I've posted most of this on the "blog" site where it's likely to be read instead of buried in a 1000-post thread, but this seems the right place to follow up with your well-articulated, broad-based global objections (with which I agree 110%), and outline the nits.
Upon re-reading this list, it's depressing just how many things about the 3.0 redesign that I'm already thinking of blocking/hacking out client-side via greasemonkey or local CSS overrides. The depressing part isn't that I'm willing to do it; I love the site enough to go through the trouble. The depressing part is that the only reaction I can have to all this effort is to start thinking about how I can disable it.
1) Images: Meh, I can take 'em or leave 'em. I can understand users' frustration, but they're trivial to block client-side.
2) Whitespace:
Narrow the spacing between lines.
It's like reading in doublespaced/triplespaced form.
3) Whitespace. I think people have
told you the fixed-width column
was too narrow. But just in case,
here's another reminder.
4) Content and presentation of article summaries:
(From the click-to-expand department)
All that whitespace, and you can't even display the full article
summary? Because some web designer said all summaries had to fit
within a maximum number of vertical pixels before requiring a mouse click? And you(...rest of this objection after the jump ... *click*)
believed him? Really? :)
5) Comments. User numbers (UIDs) need to be displayed. They're a useful
indicator age of account and therefore useful for helping mentally
filter trolls/shills. (Umm, sorry, noobs, but if your UID indicates an account created in the past day or so, it takes me a while to accept you as a regular ;)

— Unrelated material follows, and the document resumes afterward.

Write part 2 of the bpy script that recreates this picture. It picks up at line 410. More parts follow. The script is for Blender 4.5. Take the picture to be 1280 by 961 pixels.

6) Comments. Timestamps need to be timestamps. Sometimes it's critical
to know who was the first to make a joke or link to a reference.
"A few minutes ago" or "An hour ago" isn't enough. Going further
out, "Two years ago" is meaningless if you're talking about things
like whether someone called a corporate takeover or tech development
before or after the news actually came out. To illustrate the problem
by way of example, "1 year ago" could mean at any time during 2012,
2013, or 2014, for any time period from 8 months ago to 18 months
from now, and is no longer useful for gauging whether someone
successfully predicted the eventual fate of Blackbrry. Slashdot
is an easily-googlable source of record, and it's *vital* to know
on what day it reported on something.
P.S. Just because you read it on a blog doesn't mean it's true.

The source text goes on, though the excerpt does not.